According to Lyon Securities, foreign investors have purchased over $8 billion in Samsung stocks this year, marking the largest foreign investor buying since 2000. With the record inflow, Samsung's stock price has surged nearly 30% this year. Meanwhile, Nvidia, the biggest winner in the current AI boom, has seen its stock price skyrocket by 200%.

However, contrary to its robust stock performance, Samsung's operating profit in the first quarter of this year plummeted by 95%, amounting to approximately $479 million. The company explained that part of the reason for the profit decline was the $7.4 billion spent on chip operations. Samsung is expanding production at its chip factories located in Pyeongtaek, 40 kilometers south of Seoul, and in Texas, U.S.

In the first quarter of this year, Samsung Electronics' capital expenditure was about 10.7 trillion Korean won (about $8.24 billion), setting a record for the first quarter of any year.

Samsung plans to establish a "megacluster" for chip manufacturing in South Korea over the next 20 years through a $230 billion plan in cooperation with the government.

Sanjeev Rana, a senior analyst at Lyon Securities, pointed out that Samsung is the only major memory chip manufacturer that announced an increase in production when memory chip prices continue to fall, and most chip vendors are cutting investment.

However, as Samsung announces its grand plans, the gap between this Korean chipmaker and its main competitor, TSMC, is widening.

The fact is, TSMC's global share is steadily growing while Samsung's existing customers are continually diminishing.

In May this year, Kyung Kye-hyun, president of Samsung's semiconductor division, admitted in a conversation with university students that the company is "lagging" behind TSMC by up to two years.

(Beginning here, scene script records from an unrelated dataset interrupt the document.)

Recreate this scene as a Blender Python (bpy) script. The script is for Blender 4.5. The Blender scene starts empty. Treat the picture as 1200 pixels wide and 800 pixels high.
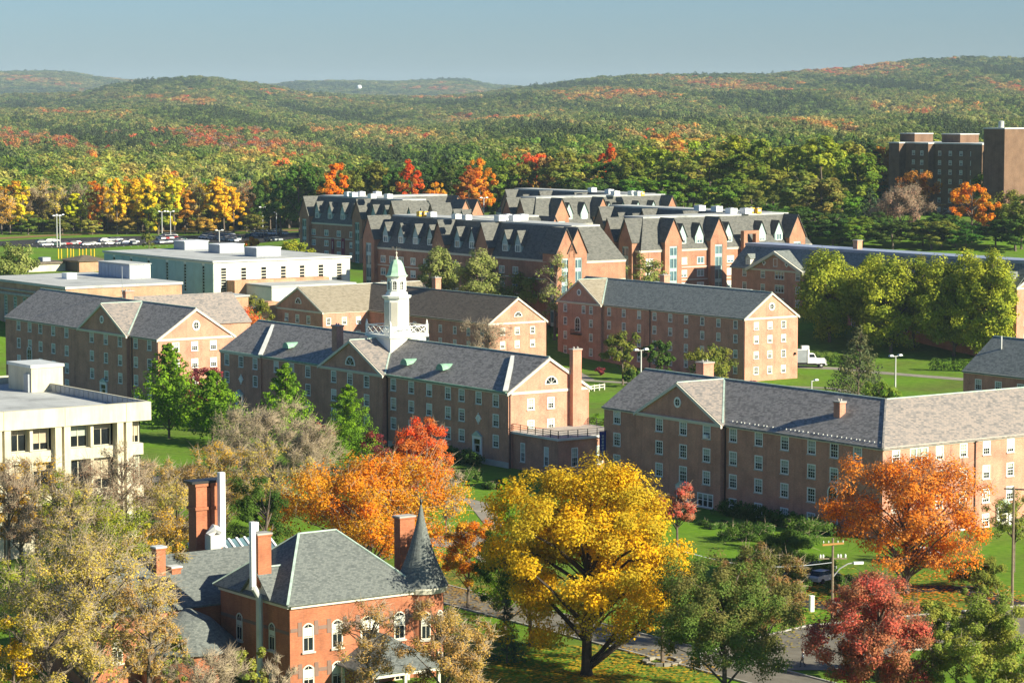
import bpy, math, random
import numpy as np
from mathutils import Vector, Matrix
random.seed(7)
SC = bpy.context.scene
COL = SC.collection
R = math.radians

# ---------------------------------------------------------------- camera
CAM_H = 55.0
PITCH = math.atan(280 / 3200)
cam_d = bpy.data.cameras.new('camera')
cam_d.lens = 96.0; cam_d.sensor_width = 36.0; cam_d.sensor_fit = 'HORIZONTAL'
cam_d.clip_start = 1.0; cam_d.clip_end = 40000.0
cam = bpy.data.objects.new('camera', cam_d); COL.objects.link(cam)
cam.location = (0, 0, CAM_H); cam.rotation_euler = (R(90) - PITCH, 0, 0)
SC.camera = cam

# ---------------------------------------------------------------- sky, sun, exposure
SUN_AZ, SUN_EL = R(121), R(25.5)          # azimuth clockwise from +Y (the view direction)
world = bpy.data.worlds.new('World'); SC.world = world; world.use_nodes = True
wn = world.node_tree.nodes; wl = world.node_tree.links
wn.clear()
wout = wn.new('ShaderNodeOutputWorld'); wbg = wn.new('ShaderNodeBackground')
sky = wn.new('ShaderNodeTexSky'); sky.sky_type = 'NISHITA'; sky.sun_disc = False
sky.sun_elevation = SUN_EL; sky.sun_rotation = SUN_AZ
sky.altitude = 100; sky.air_density = 1.1; sky.dust_density = 0.55; sky.ozone_density = 10.0
wbg.inputs['Strength'].default_value = 0.056
wl.new(sky.outputs[0], wbg.inputs[0]); wl.new(wbg.outputs[0], wout.inputs[0])
sun_d = bpy.data.lights.new('sun', 'SUN'); sun_d.energy = 5.0; sun_d.angle = R(0.5); sun_d.color = (1.0, 0.93, 0.74)
sun = bpy.data.objects.new('sun', sun_d); COL.objects.link(sun)
sv = Vector((math.sin(SUN_AZ) * math.cos(SUN_EL), math.cos(SUN_AZ) * math.cos(SUN_EL), math.sin(SUN_EL)))
sun.rotation_euler = sv.to_track_quat('Z', 'Y').to_euler(); sun.location = (300, -200, 300)
SC.view_settings.view_transform = 'Standard'; SC.view_settings.look = 'None'
SC.view_settings.exposure = 1.14; SC.view_settings.gamma = 1.0; SC.view_settings.use_curve_mapping = False
SC.render.engine = 'CYCLES'
cy = SC.cycles
cy.max_bounces = 5; cy.diffuse_bounces = 4; cy.glossy_bounces = 2; cy.transmission_bounces = 3; cy.volume_bounces = 0
cy.transparent_max_bounces = 4; cy.use_denoising = True
cy.sample_clamp_indirect = 6.0

# ---------------------------------------------------------------- the campus grid and sight lines
GA = R(35.5)                                   # every building stands on this grid
E1 = np.array([-math.sin(GA), math.cos(GA)])   # far left   (coordinate a)
E2 = np.array([math.cos(GA), math.sin(GA)])    # far right  (coordinate b)
_F = np.array([0, math.cos(PITCH), -math.sin(PITCH)]); _U = np.array([0, math.sin(PITCH), math.cos(PITCH)])
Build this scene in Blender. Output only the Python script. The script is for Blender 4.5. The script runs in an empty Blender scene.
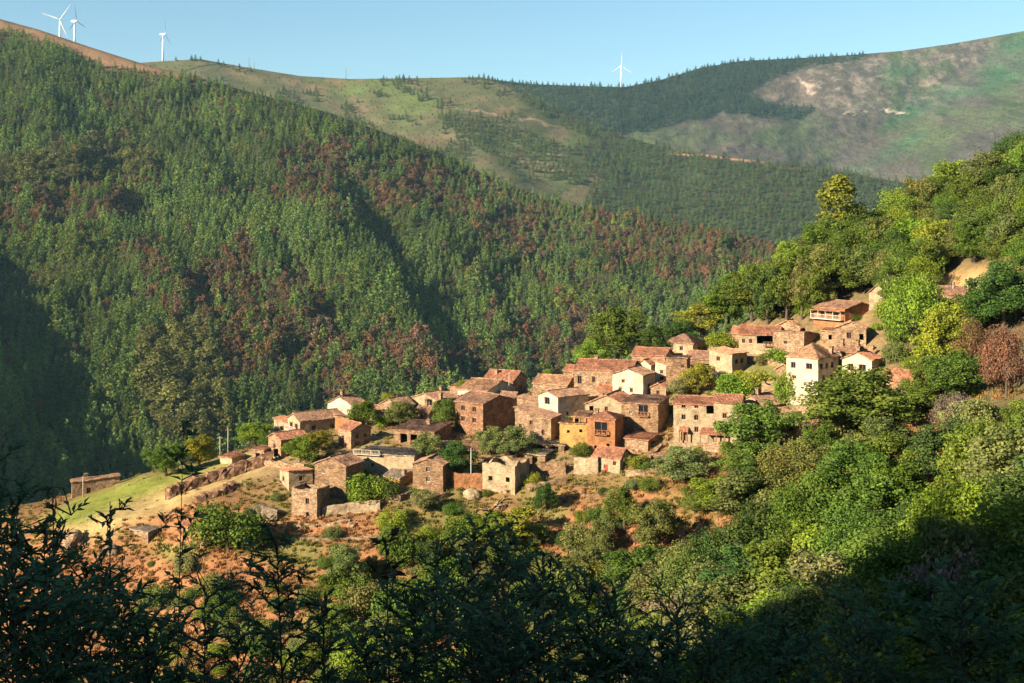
import bpy, math, random
import numpy as np
from mathutils import Vector, noise as mnoise

# ------------------------------------------------------------------ camera, sky, sun, exposure
SC = bpy.context.scene
COL = SC.collection
F, YH = 1236.0, 230.0          # focal length in pixels of the 1024 px frame, image row of eye level
SUN_ELEV = math.radians(22.0)
SH = np.array([-0.82, -0.57]); SH = SH / np.linalg.norm(SH)      # horizontal direction towards the sun
cam_d = bpy.data.cameras.new('camera'); cam = bpy.data.objects.new('camera', cam_d); COL.objects.link(cam)
cam_d.sensor_width = 36.0; cam_d.lens = 36.0 * F / 1024.0
cam_d.shift_y = -(341.5 - YH) / 1024.0
cam_d.clip_start = 0.1; cam_d.clip_end = 30000
cam.rotation_euler = (math.radians(90), 0, 0)
SC.camera = cam
W = bpy.data.worlds.new('World'); SC.world = W; W.use_nodes = True
wn = W.node_tree.nodes; wl_ = W.node_tree.links
bg = wn['Background']; bg.inputs['Strength'].default_value = 0.050
sky = wn.new('ShaderNodeTexSky'); sky.sky_type = 'NISHITA'; sky.sun_disc = False
sky.sun_elevation = SUN_ELEV
sky.sun_rotation = math.atan2(SH[0], SH[1])
sky.air_density = 1.0; sky.dust_density = 0.3; sky.ozone_density = 1.6
tn = wn.new('ShaderNodeMix'); tn.data_type = 'RGBA'; tn.blend_type = 'MULTIPLY'; tn.inputs[0].default_value = 1.0
tn.inputs[7].default_value = (0.90, 1.09, 1.13, 1)
wl_.new(sky.outputs['Color'], tn.inputs[6]); wl_.new(tn.outputs[2], bg.inputs['Color'])
sl = bpy.data.lights.new('sun', 'SUN'); sun = bpy.data.objects.new('sun', sl); COL.objects.link(sun)
sl.energy = 5.0; sl.angle = math.radians(0.5); sl.color = (1.0, 0.86, 0.66)
_d = Vector((SH[0] * math.cos(SUN_ELEV), SH[1] * math.cos(SUN_ELEV), math.sin(SUN_ELEV)))
sun.rotation_euler = _d.to_track_quat('Z', 'Y').to_euler()
SC.view_settings.view_transform = 'Standard'; SC.view_settings.look = 'None'
SC.view_settings.gamma = 1.0; SC.view_settings.exposure = 1.5
SC.render.engine = 'CYCLES'
SC.cycles.max_bounces = 5; SC.cycles.diffuse_bounces = 1; SC.cycles.glossy_bounces = 1
SC.cycles.transmission_bounces = 3; SC.cycles.transparent_max_bounces = 4; SC.cycles.volume_bounces = 0
SC.cycles.use_denoising = True

RS = np.random.RandomState(7)
random.seed(7)

# ------------------------------------------------------------------ helpers
def tag(o, label=None, cat=None, group=None, kind=None):
    if label: o['label'] = label
    if cat: o['category'] = cat
    if group: o['group'] = group
    if kind: o['kind'] = kind
    return o

def empty(name, loc, rz=0.0):
    o = bpy.data.objects.new(name, None); COL.objects.link(o)
    o.location = loc; o.rotation_euler = (0, 0, rz); o.empty_display_size = 0.5
    return o

def link(name, mesh, parent=None, loc=(0, 0, 0), rot=(0, 0, 0), scl=None):
    o = bpy.data.objects.new(name, mesh); COL.objects.link(o)
    if parent is not None: o.parent = parent
    o.location = loc; o.rotation_euler = rot
    if scl is not None: o.scale = scl
    return o

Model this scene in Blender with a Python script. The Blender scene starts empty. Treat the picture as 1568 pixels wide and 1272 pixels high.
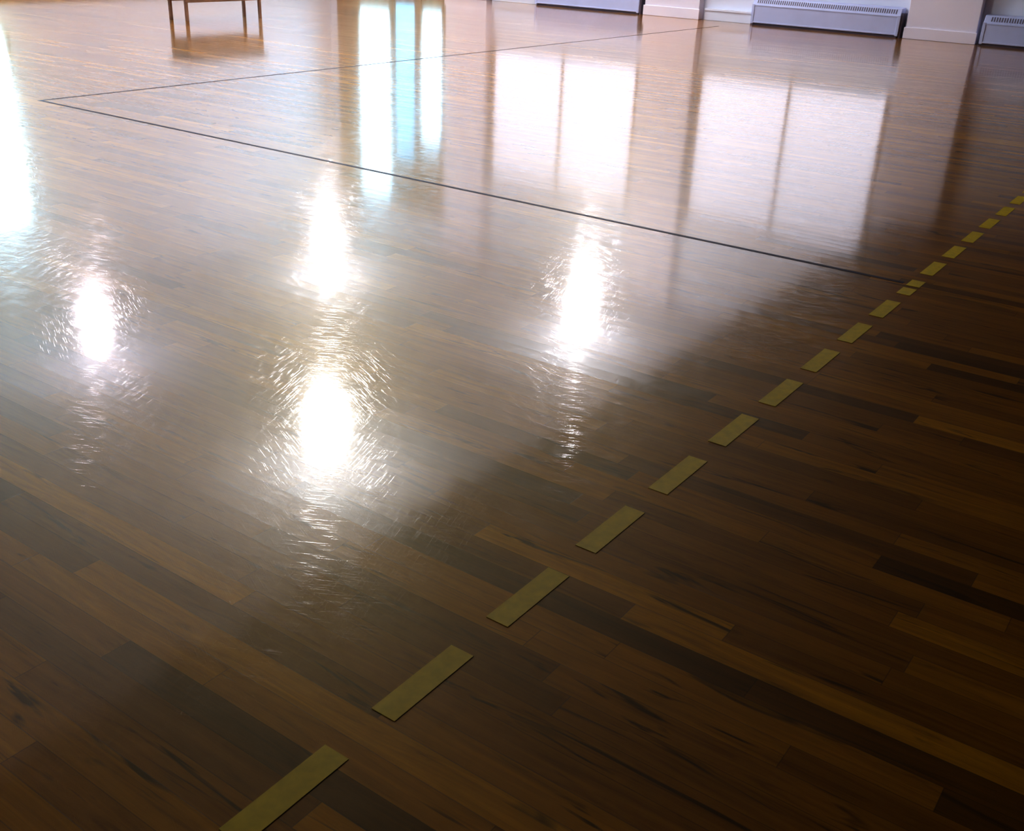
import bpy, bmesh, math, random
from mathutils import Matrix, Vector
random.seed(4)
H=1.13
scn=bpy.context.scene
scn.view_settings.view_transform='Standard'
scn.view_settings.exposure=1.3
scn.view_settings.gamma=.8

# ---------------------------------------------------------------- helpers
class NT:
    def __init__(s,name):
        s.m=bpy.data.materials.new(name); s.m.use_nodes=True
        s.t=s.m.node_tree; s.t.nodes.clear()
        s.out=s.n('ShaderNodeOutputMaterial')
    def n(s,ty,**k):
        nd=s.t.nodes.new(ty)
        for a,b in k.items(): setattr(nd,a,b)
        return nd
    def l(s,a,b): s.t.links.new(a,b)
    def put(s,sock,v):
        if isinstance(v,bpy.types.NodeSocket): s.l(v,sock)
        else: sock.default_value=v
    def math(s,op,a,b=None,c=None,clamp=False):
        nd=s.n('ShaderNodeMath',operation=op); nd.use_clamp=clamp
        s.put(nd.inputs[0],a)
        if b is not None: s.put(nd.inputs[1],b)
        if c is not None: s.put(nd.inputs[2],c)
        return nd.outputs[0]
    def comb(s,x,y,z):
        nd=s.n('ShaderNodeCombineXYZ')
        for i,v in enumerate((x,y,z)): s.put(nd.inputs[i],v)
        return nd.outputs[0]
    def white(s,vec):
        nd=s.n('ShaderNodeTexWhiteNoise',noise_dimensions='3D'); s.l(vec,nd.inputs['Vector']); return nd
    def noise(s,vec,scale,detail=4,rough=.55,dist=0):
        nd=s.n('ShaderNodeTexNoise'); s.l(vec,nd.inputs['Vector'])
        nd.inputs['Scale'].default_value=scale; nd.inputs['Detail'].default_value=detail
        nd.inputs['Roughness'].default_value=rough; nd.inputs['Distortion'].default_value=dist
        return nd.outputs['Fac']
    def ramp(s,fac,stops,interp='LINEAR'):
        nd=s.n('ShaderNodeValToRGB'); cr=nd.color_ramp; cr.interpolation=interp
        while len(cr.elements)<len(stops): cr.elements.new(.5)
        for e,(p,c) in zip(cr.elements,stops):
            e.position=p; e.color=(c[0],c[1],c[2],1) if not isinstance(c,(int,float)) else (c,c,c,1)
        s.l(fac,nd.inputs[0]); return nd.outputs[0]
    def mix(s,fac,a,b,blend='MIX'):
        nd=s.n('ShaderNodeMix',data_type='RGBA',blend_type=blend)
        s.put(nd.inputs[0],fac)
        s.put(nd.inputs[6],a); s.put(nd.inputs[7],b); return nd.outputs[2]
    def maprange(s,v,a,b,c,d):
        nd=s.n('ShaderNodeMapRange'); s.put(nd.inputs[0],v)
        for i,x in enumerate((a,b,c,d)): nd.inputs[i+1].default_value=x
        return nd.outputs[0]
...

Immediately following, he vowed that Samsung's memory chips will become the "core" of AI supercomputers by 2028, and the company could surpass TSMC within five years.

However, according to market research firm Counterpoint Research, TSMC accounts for about 60% of the total revenue of the global foundry business, while Samsung only accounts for 13%. This gap has been widening since 2021, and some of Samsung's customers, including Nvidia, have shifted their business to TSMC.

Moreover, SK Hynix, another competitor of Samsung's memory chips, won Nvidia's favor last year. It now occupies about 50% of the high bandwidth memory (HBM) market share, with Samsung holding 40%.

SK Hynix's stock price has increased by more than 50% this year, exceeding Samsung's rise.

Although Samsung claims it has started providing HBM to "key customers" competitive enough to rival SK Hynix and plans to launch the next generation this year, analysts still believe Samsung hasn't completely caught up in this technology field.

Nam Hyung Kim, an analyst at Arete Research, wrote in a report in February this year:

Samsung's lag in HBM technology might be a sign of a broader issue. Micron's technology in DRAM and NAND flash memory has also surpassed Samsung.

The problem with Samsung is that they always want to go big. They've spent so much money, but they are no longer technology leaders.